Mencari Jawaban di Balik Redupnya Solidaritas Asia-Afrika

Oleh : Yudah Prakoso

Udara Bandung sore itu terasa sejuk, meskipun siangnya cukup cerah dan menenangkan (Jumat, 12/12). Saya dan Heni duduk di sebuah kedai kopi bergaya kolonial yang tak jauh dari Gedung Merdeka. Di meja kami, dua cangkir long black yang masih mengepul bersanding dengan sepiring pisang goreng hangat.
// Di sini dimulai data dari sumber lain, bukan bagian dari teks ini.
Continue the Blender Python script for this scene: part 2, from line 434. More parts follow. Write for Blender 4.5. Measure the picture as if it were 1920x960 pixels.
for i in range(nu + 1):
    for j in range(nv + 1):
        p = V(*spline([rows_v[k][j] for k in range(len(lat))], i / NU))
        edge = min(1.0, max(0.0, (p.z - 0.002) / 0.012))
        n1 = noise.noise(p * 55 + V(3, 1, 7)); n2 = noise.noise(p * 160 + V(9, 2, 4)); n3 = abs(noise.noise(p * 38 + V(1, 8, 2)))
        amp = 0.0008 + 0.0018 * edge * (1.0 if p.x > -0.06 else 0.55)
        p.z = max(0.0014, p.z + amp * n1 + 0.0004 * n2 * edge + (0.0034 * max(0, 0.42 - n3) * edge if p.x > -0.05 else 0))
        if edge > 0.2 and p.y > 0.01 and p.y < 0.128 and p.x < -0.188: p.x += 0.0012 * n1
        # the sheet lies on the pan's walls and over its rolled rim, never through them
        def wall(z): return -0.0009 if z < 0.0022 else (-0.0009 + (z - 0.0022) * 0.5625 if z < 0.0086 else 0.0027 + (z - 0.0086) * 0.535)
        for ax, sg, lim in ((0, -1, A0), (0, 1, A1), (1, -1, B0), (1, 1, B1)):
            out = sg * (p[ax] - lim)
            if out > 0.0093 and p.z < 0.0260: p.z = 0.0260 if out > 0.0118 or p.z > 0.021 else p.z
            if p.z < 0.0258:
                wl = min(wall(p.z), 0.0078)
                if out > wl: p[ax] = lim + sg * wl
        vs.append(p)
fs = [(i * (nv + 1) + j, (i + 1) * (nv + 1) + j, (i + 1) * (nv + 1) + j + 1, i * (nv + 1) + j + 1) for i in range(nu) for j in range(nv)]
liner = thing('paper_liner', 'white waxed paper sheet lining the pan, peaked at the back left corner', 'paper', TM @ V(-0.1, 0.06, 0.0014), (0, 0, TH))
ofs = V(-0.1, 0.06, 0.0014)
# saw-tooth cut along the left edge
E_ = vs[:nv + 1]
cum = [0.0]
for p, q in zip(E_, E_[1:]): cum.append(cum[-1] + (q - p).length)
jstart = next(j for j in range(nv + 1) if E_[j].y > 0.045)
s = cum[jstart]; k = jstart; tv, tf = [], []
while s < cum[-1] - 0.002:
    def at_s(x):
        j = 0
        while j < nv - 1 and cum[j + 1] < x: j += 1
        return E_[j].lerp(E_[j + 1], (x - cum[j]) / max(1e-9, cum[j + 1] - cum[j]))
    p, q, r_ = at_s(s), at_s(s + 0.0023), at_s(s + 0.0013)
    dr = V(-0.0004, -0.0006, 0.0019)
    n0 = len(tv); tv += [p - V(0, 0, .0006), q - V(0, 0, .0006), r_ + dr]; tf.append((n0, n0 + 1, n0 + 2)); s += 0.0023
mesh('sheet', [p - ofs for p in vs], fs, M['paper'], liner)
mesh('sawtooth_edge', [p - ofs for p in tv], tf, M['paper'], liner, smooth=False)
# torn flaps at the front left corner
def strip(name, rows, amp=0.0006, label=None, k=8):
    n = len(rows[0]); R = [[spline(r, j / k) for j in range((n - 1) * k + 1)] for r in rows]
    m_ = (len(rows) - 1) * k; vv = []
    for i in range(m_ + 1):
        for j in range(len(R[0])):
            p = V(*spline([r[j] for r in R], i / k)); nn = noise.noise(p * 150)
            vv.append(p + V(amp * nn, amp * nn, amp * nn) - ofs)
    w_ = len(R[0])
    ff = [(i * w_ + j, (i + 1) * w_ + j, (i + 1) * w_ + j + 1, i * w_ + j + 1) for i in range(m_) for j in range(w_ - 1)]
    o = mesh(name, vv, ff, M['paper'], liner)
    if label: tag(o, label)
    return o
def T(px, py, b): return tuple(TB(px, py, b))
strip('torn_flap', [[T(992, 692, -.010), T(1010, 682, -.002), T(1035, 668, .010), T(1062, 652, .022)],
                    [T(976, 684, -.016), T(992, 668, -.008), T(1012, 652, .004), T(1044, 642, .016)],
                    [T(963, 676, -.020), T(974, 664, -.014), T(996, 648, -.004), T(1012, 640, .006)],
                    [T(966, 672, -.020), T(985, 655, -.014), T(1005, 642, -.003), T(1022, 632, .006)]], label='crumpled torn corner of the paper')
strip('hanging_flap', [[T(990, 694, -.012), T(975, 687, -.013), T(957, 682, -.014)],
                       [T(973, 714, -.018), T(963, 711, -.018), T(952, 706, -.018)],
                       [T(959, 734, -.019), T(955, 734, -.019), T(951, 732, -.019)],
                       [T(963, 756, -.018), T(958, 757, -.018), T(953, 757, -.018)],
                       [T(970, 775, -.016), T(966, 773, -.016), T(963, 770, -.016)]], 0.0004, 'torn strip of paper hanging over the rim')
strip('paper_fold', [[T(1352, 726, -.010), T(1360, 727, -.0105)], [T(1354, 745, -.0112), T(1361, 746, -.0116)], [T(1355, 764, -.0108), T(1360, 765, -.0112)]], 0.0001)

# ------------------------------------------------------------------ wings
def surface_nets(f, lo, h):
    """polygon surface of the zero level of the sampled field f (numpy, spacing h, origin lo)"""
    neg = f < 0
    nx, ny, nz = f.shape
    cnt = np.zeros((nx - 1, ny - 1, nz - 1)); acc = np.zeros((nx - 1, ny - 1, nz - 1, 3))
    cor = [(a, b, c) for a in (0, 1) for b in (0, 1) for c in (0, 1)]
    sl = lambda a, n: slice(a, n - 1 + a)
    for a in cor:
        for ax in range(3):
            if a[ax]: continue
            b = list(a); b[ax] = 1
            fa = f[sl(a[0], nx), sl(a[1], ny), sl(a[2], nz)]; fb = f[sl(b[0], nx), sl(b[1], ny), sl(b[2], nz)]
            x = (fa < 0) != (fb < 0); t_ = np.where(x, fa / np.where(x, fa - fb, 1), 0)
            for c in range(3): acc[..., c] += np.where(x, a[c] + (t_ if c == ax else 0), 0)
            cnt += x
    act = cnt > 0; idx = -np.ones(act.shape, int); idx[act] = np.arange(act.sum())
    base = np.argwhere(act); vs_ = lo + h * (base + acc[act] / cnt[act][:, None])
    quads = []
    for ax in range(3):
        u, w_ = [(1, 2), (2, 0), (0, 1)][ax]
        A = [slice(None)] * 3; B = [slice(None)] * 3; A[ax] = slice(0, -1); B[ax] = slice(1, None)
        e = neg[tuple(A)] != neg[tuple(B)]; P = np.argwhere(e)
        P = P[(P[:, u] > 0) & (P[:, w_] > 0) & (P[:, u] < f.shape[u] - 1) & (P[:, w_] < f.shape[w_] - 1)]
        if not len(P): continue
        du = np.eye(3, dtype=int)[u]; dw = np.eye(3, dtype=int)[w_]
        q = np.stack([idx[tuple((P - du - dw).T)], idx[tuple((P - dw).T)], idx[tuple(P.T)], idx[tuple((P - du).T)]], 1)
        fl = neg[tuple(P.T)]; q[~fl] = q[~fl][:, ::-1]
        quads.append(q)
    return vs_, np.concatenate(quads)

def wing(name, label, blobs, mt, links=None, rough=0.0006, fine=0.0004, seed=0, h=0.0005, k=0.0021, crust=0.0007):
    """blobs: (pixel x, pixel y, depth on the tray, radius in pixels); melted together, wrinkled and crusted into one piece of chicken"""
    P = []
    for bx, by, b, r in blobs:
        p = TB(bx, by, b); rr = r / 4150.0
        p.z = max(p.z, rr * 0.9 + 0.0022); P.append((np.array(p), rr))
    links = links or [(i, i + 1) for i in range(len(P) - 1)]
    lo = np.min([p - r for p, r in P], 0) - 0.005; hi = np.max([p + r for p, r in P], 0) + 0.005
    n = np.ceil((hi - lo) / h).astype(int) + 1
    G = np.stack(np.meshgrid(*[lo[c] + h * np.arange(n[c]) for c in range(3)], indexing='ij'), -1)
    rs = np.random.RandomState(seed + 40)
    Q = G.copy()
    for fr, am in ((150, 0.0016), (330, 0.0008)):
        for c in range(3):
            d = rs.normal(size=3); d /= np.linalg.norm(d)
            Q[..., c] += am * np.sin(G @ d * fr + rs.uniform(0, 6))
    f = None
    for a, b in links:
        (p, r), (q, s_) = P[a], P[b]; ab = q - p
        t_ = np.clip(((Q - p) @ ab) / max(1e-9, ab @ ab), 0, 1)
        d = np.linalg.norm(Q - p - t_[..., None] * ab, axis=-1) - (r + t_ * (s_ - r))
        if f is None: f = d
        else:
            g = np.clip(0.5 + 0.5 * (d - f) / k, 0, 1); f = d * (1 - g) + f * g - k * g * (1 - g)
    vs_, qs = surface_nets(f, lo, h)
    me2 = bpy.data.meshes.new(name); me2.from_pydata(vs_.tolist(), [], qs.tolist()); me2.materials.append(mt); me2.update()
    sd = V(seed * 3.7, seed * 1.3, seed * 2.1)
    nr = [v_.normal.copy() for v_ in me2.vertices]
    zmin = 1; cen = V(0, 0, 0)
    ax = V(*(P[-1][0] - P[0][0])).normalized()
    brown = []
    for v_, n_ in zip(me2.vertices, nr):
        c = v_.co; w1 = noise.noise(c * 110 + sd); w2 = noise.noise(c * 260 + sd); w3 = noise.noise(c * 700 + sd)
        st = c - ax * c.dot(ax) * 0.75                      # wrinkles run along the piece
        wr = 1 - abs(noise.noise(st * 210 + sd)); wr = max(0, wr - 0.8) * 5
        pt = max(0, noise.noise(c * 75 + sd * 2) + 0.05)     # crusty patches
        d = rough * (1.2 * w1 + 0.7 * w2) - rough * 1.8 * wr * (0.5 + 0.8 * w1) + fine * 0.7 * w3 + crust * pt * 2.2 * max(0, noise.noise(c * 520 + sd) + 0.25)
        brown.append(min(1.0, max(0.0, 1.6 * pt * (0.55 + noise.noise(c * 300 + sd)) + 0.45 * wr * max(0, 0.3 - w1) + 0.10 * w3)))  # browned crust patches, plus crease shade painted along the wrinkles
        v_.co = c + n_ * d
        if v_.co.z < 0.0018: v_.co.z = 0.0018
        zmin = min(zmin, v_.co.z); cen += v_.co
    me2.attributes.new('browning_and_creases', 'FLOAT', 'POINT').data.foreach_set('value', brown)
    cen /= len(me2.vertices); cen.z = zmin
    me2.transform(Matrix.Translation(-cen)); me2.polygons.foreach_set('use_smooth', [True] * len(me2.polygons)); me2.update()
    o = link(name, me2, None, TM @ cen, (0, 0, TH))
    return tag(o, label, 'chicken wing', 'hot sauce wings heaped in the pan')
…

Heni menatap ke arah Jalan Asia Afrika yang mulai dipadati kendaraan, lalu mengalihkan pandangannya ke saya.

“Tahu tidak,” katanya sambil mengaduk kopinya pelan, “rasanya ajaib membayangkan di jalan ini, tahun 1955 dulu, pemimpin-pemimpin besar dunia berjalan kaki bersama dari Hotel Savoy Homann ke Gedung Merdeka. Tapi kenapa ya, setelah itu gaungnya seolah meredup?”

Saya tersenyum, lalu memperbaiki posisi duduk. “Sebenarnya tidak benar-benar hilang, Hen. Tapi memang ada benarnya kalau dibilang kelompok Asia-Afrika kehilangan momentum setelah Dekrit Presiden 1959.”

Saya menjelaskan kepadanya bahwa setelah Dekrit 1959, Indonesia masuk ke era Demokrasi Terpimpin. “Bung Karno berubah haluan,” lanjut saya. “Dulu di KAA 1955, temanya adalah Peaceful Coexistence, hidup berdampingan secara damai. Tapi setelah ’59, diplomasi kita jadi jauh lebih radikal.”

“Radikal bagaimana?” tanya Heni penasaran.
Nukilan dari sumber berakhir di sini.